--- START OF PROVIDED ENTRIES ---

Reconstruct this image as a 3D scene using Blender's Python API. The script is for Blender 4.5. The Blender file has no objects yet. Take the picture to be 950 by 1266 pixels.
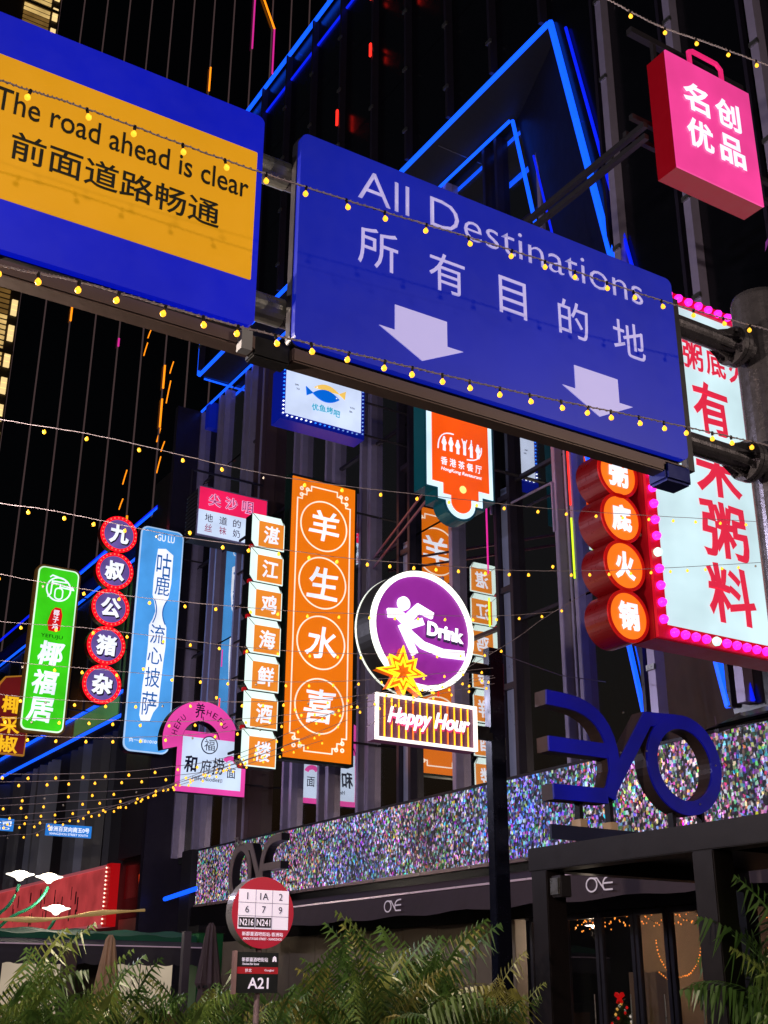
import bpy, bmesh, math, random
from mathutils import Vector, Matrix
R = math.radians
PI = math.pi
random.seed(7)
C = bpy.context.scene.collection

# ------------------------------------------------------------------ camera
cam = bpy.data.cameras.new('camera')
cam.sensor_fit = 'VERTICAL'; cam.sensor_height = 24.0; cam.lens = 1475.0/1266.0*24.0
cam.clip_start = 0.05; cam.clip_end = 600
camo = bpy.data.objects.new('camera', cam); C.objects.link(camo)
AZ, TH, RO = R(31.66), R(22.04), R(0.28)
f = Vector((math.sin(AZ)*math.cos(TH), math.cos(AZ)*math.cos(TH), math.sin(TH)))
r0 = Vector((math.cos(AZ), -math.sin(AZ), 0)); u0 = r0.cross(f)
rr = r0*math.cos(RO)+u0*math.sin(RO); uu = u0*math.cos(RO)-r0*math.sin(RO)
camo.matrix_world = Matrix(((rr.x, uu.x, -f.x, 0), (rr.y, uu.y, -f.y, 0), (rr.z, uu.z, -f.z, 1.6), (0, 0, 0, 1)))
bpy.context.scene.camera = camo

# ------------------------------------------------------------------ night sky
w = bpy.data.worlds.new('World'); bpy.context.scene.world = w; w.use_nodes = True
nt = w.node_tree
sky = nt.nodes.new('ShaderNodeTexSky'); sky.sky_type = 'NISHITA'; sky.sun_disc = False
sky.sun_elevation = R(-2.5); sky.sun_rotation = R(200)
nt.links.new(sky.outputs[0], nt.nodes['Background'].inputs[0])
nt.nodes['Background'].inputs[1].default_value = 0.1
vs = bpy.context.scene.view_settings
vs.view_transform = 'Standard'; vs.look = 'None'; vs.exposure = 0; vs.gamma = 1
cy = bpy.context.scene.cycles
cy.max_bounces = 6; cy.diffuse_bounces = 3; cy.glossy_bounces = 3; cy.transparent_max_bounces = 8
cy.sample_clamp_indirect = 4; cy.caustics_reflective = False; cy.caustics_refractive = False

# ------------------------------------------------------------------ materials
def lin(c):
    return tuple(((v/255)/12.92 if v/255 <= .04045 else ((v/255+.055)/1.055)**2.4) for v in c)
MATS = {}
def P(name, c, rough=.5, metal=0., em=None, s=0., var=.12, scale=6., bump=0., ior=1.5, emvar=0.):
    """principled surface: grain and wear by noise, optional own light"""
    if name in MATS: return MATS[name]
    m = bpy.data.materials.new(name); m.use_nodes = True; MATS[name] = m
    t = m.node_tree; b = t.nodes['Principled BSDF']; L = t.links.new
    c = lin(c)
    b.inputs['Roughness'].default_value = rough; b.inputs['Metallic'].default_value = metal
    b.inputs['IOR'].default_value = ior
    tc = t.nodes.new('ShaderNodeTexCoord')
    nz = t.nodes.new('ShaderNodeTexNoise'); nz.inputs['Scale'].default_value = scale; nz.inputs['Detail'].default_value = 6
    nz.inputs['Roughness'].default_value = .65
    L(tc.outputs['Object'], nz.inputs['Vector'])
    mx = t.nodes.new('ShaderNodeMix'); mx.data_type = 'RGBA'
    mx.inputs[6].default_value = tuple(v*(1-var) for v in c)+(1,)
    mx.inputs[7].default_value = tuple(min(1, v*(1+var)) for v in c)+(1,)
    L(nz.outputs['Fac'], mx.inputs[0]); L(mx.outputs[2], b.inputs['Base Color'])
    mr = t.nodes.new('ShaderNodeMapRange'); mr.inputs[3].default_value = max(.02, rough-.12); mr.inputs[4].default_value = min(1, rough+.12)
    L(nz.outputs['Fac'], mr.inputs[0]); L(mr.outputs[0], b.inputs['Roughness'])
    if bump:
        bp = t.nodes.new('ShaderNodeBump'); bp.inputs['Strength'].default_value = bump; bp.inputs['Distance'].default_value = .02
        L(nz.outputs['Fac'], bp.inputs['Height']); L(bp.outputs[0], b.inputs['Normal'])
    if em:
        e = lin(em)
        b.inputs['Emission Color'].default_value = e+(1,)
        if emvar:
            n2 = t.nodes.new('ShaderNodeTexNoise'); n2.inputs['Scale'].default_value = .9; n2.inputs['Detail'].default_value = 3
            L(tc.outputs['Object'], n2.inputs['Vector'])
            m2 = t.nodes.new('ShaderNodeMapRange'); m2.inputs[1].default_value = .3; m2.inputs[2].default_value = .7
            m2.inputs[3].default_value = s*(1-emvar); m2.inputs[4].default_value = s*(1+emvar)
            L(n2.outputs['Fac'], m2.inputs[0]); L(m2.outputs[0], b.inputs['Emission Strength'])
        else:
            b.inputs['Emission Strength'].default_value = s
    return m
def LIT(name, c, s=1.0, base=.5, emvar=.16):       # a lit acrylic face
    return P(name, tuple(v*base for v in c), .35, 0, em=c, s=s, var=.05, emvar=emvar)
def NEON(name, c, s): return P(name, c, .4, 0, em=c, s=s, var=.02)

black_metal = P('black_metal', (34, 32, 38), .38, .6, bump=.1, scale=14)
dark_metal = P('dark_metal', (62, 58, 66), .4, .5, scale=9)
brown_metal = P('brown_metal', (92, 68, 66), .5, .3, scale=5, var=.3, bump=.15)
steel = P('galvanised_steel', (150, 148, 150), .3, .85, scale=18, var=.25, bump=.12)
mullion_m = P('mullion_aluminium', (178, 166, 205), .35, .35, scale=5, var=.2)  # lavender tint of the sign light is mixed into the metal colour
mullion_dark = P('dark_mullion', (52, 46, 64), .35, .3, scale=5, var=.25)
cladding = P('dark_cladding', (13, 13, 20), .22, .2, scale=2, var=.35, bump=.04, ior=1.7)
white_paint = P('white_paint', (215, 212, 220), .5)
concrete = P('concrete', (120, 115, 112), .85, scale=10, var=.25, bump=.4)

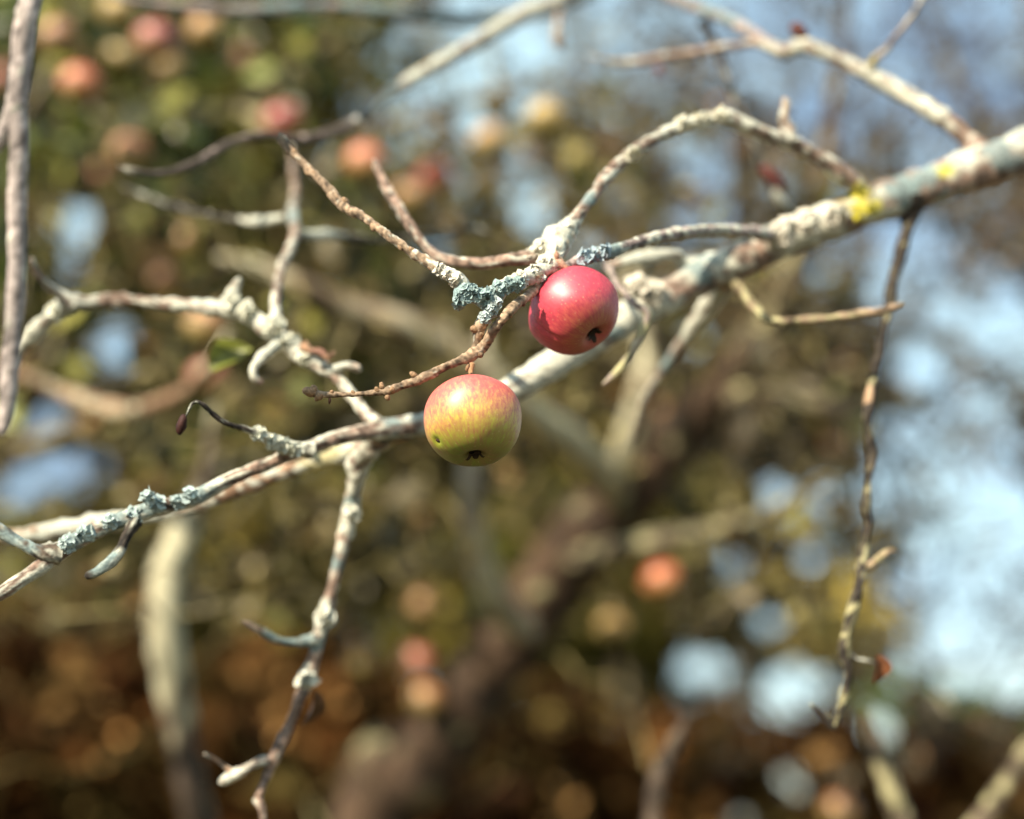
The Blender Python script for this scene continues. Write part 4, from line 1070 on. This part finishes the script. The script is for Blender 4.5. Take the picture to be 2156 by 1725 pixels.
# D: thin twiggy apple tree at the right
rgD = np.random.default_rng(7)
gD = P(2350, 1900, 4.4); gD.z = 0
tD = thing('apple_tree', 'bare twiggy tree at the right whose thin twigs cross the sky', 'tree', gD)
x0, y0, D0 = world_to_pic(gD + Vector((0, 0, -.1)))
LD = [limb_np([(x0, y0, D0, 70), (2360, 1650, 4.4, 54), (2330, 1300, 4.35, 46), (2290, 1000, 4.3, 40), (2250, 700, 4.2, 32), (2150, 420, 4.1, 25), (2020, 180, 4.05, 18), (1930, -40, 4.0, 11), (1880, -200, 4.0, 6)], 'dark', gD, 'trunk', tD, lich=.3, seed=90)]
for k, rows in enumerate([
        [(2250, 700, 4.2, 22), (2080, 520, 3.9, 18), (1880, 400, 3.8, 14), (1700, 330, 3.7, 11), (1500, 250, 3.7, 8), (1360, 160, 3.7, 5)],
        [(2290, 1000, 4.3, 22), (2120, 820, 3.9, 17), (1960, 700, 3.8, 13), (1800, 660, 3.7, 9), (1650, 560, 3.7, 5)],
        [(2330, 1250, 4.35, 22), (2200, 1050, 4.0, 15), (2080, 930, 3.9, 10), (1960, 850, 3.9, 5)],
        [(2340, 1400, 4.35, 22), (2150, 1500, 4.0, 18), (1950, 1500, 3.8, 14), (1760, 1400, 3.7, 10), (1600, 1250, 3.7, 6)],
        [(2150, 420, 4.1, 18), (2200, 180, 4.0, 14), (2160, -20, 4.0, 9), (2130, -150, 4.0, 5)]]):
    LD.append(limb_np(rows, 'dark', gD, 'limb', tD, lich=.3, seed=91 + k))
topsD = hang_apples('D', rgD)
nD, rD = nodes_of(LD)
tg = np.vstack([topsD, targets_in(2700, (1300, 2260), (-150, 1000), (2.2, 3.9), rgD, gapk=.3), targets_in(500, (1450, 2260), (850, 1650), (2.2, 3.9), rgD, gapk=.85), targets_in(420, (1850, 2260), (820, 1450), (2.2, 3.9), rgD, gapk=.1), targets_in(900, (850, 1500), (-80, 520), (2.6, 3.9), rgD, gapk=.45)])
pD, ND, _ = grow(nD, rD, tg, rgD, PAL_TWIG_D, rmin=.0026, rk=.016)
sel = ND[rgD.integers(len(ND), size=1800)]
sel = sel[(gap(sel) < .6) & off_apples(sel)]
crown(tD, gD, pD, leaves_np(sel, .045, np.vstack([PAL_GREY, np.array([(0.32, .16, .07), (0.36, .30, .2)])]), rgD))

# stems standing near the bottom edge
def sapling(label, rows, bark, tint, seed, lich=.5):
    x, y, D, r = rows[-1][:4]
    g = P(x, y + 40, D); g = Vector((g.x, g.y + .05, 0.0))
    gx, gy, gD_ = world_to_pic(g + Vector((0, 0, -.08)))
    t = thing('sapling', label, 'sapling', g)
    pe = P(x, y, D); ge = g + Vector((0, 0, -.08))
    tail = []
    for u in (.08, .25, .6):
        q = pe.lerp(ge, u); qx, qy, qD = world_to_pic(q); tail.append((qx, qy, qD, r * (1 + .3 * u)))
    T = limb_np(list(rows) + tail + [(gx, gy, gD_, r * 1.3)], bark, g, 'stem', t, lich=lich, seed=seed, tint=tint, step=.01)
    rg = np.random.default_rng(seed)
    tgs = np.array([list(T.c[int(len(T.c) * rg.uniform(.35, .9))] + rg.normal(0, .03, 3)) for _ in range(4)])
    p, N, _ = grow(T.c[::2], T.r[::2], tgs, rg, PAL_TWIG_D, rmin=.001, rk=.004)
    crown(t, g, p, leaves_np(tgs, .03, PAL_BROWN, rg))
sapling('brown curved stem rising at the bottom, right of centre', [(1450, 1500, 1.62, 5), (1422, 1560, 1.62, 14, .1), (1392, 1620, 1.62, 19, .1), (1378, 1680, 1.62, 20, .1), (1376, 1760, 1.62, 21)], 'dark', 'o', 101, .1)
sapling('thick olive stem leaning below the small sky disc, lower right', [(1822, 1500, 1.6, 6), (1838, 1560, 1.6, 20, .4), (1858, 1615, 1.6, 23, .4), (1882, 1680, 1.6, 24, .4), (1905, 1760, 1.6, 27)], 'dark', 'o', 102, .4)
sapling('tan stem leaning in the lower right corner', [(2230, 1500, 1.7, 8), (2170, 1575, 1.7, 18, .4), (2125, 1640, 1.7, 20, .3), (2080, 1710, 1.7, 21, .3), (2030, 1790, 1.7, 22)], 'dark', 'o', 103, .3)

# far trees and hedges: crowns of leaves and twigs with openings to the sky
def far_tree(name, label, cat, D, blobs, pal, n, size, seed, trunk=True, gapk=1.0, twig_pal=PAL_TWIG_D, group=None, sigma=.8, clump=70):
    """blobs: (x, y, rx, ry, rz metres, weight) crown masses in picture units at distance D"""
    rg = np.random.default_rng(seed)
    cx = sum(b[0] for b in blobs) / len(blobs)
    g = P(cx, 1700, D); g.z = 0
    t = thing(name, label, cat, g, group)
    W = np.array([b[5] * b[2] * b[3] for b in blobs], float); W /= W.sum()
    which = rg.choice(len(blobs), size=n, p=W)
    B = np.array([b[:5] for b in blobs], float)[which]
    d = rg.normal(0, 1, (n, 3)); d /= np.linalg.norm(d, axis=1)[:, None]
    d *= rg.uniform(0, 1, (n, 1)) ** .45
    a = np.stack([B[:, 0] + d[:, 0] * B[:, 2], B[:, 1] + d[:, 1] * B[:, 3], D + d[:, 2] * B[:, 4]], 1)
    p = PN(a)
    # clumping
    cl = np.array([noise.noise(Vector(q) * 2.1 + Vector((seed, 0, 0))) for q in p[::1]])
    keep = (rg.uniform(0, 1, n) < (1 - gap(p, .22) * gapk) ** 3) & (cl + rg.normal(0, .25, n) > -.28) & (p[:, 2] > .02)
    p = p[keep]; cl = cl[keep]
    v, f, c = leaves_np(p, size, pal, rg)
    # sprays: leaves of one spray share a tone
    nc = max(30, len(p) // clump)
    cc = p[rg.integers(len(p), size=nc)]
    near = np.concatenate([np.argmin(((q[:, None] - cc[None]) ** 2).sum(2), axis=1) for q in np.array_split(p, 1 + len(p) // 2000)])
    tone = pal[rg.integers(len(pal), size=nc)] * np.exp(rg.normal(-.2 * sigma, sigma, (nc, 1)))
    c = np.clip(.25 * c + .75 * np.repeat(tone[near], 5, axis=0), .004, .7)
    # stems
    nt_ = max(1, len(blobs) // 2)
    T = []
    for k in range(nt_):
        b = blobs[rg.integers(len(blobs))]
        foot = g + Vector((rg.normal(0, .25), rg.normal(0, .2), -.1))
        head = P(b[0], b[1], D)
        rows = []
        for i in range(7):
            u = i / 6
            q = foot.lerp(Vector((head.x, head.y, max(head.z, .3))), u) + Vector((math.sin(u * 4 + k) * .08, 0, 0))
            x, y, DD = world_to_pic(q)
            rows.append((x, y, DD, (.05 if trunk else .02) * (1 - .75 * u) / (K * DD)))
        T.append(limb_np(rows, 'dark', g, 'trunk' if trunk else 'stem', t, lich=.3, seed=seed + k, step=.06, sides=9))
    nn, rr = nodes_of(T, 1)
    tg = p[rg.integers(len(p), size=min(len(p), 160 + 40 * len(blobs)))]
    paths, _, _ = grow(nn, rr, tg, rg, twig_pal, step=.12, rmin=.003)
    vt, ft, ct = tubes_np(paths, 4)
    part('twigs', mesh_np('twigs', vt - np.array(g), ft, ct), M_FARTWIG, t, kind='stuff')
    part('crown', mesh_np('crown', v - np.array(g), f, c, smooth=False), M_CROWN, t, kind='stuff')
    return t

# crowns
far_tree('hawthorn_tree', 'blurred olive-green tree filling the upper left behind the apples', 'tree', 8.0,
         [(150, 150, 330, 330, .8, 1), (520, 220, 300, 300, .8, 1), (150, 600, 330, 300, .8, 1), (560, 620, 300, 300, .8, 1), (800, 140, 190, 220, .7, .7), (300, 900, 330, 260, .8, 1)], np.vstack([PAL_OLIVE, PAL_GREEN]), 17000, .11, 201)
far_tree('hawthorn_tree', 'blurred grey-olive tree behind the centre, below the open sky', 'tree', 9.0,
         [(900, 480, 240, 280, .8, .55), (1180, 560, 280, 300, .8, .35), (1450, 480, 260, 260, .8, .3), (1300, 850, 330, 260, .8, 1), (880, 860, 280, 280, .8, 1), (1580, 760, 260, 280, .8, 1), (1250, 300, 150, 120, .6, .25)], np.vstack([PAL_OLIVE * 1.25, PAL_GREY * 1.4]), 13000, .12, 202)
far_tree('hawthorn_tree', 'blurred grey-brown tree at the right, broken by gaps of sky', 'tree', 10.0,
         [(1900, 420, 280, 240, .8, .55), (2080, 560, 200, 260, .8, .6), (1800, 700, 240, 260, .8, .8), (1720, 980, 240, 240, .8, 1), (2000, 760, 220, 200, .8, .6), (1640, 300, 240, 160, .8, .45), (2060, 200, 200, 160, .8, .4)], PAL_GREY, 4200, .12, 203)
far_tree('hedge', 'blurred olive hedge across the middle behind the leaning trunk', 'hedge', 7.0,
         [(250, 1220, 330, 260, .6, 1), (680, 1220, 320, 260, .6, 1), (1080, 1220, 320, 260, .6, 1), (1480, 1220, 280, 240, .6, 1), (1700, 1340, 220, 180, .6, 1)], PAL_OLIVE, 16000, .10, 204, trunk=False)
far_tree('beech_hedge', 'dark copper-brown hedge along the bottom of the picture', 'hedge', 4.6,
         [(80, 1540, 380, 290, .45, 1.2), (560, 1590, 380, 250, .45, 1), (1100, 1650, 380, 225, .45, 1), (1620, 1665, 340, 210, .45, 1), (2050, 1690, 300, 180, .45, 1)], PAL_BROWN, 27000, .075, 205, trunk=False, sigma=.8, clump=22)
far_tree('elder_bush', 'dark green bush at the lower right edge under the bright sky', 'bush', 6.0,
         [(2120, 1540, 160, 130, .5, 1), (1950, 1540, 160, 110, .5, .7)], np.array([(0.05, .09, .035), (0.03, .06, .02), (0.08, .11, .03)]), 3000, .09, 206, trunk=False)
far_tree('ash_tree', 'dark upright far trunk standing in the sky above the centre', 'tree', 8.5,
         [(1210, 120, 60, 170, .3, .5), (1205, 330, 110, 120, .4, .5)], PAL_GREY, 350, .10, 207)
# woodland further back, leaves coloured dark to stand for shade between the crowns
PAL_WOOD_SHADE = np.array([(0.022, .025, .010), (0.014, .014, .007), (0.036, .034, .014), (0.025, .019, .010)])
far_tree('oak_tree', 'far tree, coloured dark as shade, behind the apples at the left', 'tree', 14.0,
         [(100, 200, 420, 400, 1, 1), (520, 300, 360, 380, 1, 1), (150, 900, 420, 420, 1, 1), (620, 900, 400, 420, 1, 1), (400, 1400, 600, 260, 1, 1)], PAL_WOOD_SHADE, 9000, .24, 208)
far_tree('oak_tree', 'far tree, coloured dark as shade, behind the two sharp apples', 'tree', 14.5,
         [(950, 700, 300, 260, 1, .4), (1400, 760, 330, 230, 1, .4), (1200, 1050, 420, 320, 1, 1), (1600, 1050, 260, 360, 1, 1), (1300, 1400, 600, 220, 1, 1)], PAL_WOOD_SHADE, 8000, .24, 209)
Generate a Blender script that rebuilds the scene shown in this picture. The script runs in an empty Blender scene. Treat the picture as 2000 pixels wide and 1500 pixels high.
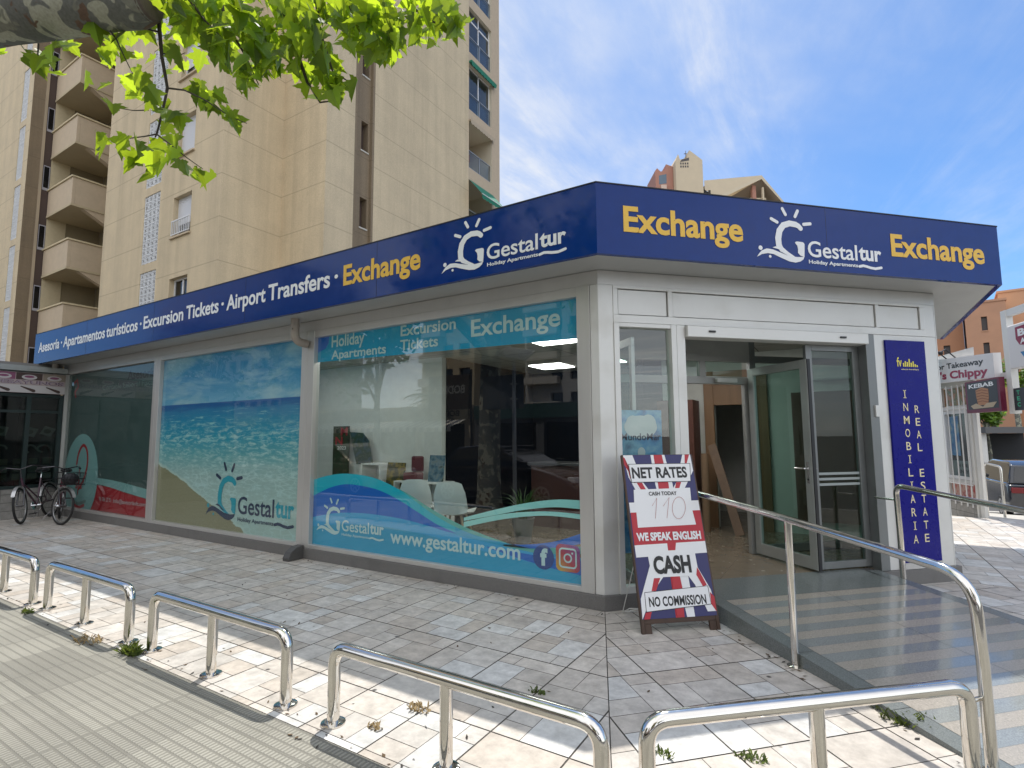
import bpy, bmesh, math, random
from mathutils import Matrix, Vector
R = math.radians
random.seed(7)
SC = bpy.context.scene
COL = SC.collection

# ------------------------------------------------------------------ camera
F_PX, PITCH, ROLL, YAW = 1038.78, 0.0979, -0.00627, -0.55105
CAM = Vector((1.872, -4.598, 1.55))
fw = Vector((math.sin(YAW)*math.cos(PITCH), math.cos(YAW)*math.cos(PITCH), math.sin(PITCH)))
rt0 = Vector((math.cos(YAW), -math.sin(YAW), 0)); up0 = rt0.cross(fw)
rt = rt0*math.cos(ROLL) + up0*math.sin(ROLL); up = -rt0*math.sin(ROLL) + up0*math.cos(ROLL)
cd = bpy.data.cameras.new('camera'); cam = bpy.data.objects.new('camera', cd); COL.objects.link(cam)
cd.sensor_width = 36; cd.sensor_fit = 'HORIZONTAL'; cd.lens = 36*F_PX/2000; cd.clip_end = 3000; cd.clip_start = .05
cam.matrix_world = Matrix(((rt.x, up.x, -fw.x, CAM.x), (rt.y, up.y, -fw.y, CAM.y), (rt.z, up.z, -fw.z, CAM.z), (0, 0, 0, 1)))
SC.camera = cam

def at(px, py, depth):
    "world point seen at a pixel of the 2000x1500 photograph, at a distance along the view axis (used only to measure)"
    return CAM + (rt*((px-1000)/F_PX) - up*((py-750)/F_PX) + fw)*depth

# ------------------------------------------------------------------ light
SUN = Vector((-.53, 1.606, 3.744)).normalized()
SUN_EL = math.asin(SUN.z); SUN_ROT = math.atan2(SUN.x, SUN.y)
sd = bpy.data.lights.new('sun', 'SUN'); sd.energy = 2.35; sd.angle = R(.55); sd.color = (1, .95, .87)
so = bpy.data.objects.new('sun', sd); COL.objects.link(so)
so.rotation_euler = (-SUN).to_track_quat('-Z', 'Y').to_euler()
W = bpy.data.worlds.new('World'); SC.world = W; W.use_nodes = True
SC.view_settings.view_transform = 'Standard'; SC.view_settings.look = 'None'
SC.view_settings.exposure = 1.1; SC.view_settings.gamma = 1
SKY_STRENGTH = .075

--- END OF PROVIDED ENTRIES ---

--- SHORT PROBLEM ---
Go through the listing above and pull out each line containing the word "Take".

--- SOLUTION BELOW ---
Reconstruct this image as a 3D scene using Blender's Python API. The script is for Blender 4.5. The Blender file has no objects yet. Take the picture to be 950 by 1266 pixels.
The Blender Python script for this scene continues. Write part 4, from line 1070 on. This part finishes the script. The script is for Blender 4.5. Take the picture to be 2156 by 1725 pixels.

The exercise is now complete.